• Your instructions: Type out the complete listing below word for word, without its pictures.

• Information supplied:
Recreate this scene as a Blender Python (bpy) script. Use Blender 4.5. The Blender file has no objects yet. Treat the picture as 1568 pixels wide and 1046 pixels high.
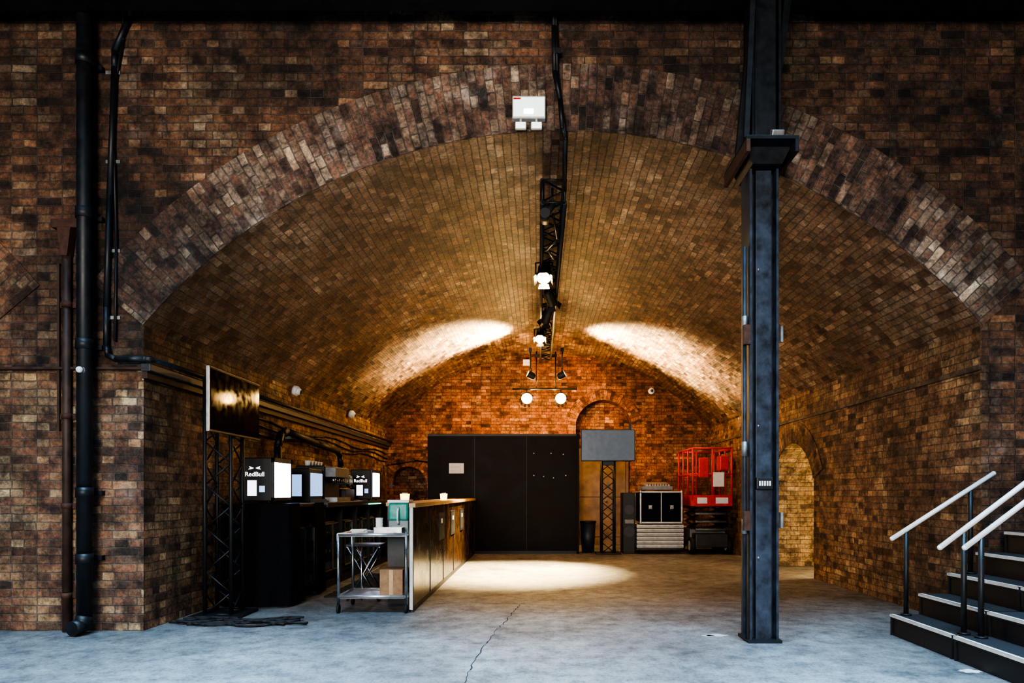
import bpy, bmesh, math, random
from mathutils import Vector, Matrix, Euler, noise as mnoise
random.seed(7)
pi=math.pi
# ------------------------------------------------------------------ materials
def new_mat(name):
    m=bpy.data.materials.new(name); m.use_nodes=True
    nt=m.node_tree; b=nt.nodes['Principled BSDF']; return m,nt,b
def N(nt,t,**k):
    n=nt.nodes.new(t)
    for a,v in k.items(): setattr(n,a,v)
    return n
def L(nt,a,b): nt.links.new(a,b)
def math_n(nt,op,a,b=None,clamp=False):
    n=nt.nodes.new('ShaderNodeMath'); n.operation=op; n.use_clamp=clamp
    for i,v in enumerate((a,b)):
        if v is None: continue
        if isinstance(v,(int,float)): n.inputs[i].default_value=v
        else: nt.links.new(v,n.inputs[i])
    return n.outputs[0]
def mixc(nt,fac,a,b,mode='MIX'):
    n=nt.nodes.new('ShaderNodeMix'); n.data_type='RGBA'; n.blend_type=mode
    for s,v in ((n.inputs[0],fac),(n.inputs[6],a),(n.inputs[7],b)):
        if isinstance(v,(int,float)): s.default_value=v
        elif isinstance(v,tuple): s.default_value=(v[0],v[1],v[2],1)
        else: nt.links.new(v,s)
    return n.outputs[2]
def noise(nt,vec,scale,detail=4,rough=.55):
    n=N(nt,'ShaderNodeTexNoise'); n.inputs['Scale'].default_value=scale
    n.inputs['Detail'].default_value=detail; n.inputs['Roughness'].default_value=rough
    L(nt,vec,n.inputs['Vector']); return n
def ramp(nt,fac,stops,interp='LINEAR'):
    r=N(nt,'ShaderNodeValToRGB'); r.color_ramp.interpolation=interp
    el=r.color_ramp.elements
    while len(el)<len(stops): el.new(.5)
    for e,(p,c) in zip(el,stops): e.position=p; e.color=(c[0],c[1],c[2],1)
    L(nt,fac,r.inputs[0]); return r.outputs[0]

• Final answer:
Recreate this scene as a Blender Python (bpy) script. Use Blender 4.5. The Blender file has no objects yet. Treat the picture as 1568 pixels wide and 1046 pixels high.
import bpy, bmesh, math, random
from mathutils import Vector, Matrix, Euler, noise as mnoise
random.seed(7)
pi=math.pi
# ------------------------------------------------------------------ materials
def new_mat(name):
    m=bpy.data.materials.new(name); m.use_nodes=True
    nt=m.node_tree; b=nt.nodes['Principled BSDF']; return m,nt,b
def N(nt,t,**k):
    n=nt.nodes.new(t)
    for a,v in k.items(): setattr(n,a,v)
    return n
def L(nt,a,b): nt.links.new(a,b)
def math_n(nt,op,a,b=None,clamp=False):
    n=nt.nodes.new('ShaderNodeMath'); n.operation=op; n.use_clamp=clamp
    for i,v in enumerate((a,b)):
        if v is None: continue
        if isinstance(v,(int,float)): n.inputs[i].default_value=v
        else: nt.links.new(v,n.inputs[i])
    return n.outputs[0]
def mixc(nt,fac,a,b,mode='MIX'):
    n=nt.nodes.new('ShaderNodeMix'); n.data_type='RGBA'; n.blend_type=mode
    for s,v in ((n.inputs[0],fac),(n.inputs[6],a),(n.inputs[7],b)):
        if isinstance(v,(int,float)): s.default_value=v
        elif isinstance(v,tuple): s.default_value=(v[0],v[1],v[2],1)
        else: nt.links.new(v,s)
    return n.outputs[2]
def noise(nt,vec,scale,detail=4,rough=.55):
    n=N(nt,'ShaderNodeTexNoise'); n.inputs['Scale'].default_value=scale
    n.inputs['Detail'].default_value=detail; n.inputs['Roughness'].default_value=rough
    L(nt,vec,n.inputs['Vector']); return n
def ramp(nt,fac,stops,interp='LINEAR'):
    r=N(nt,'ShaderNodeValToRGB'); r.color_ramp.interpolation=interp
    el=r.color_ramp.elements
    while len(el)<len(stops): el.new(.5)
    for e,(p,c) in zip(el,stops): e.position=p; e.color=(c[0],c[1],c[2],1)
    L(nt,fac,r.inputs[0]); return r.outputs[0]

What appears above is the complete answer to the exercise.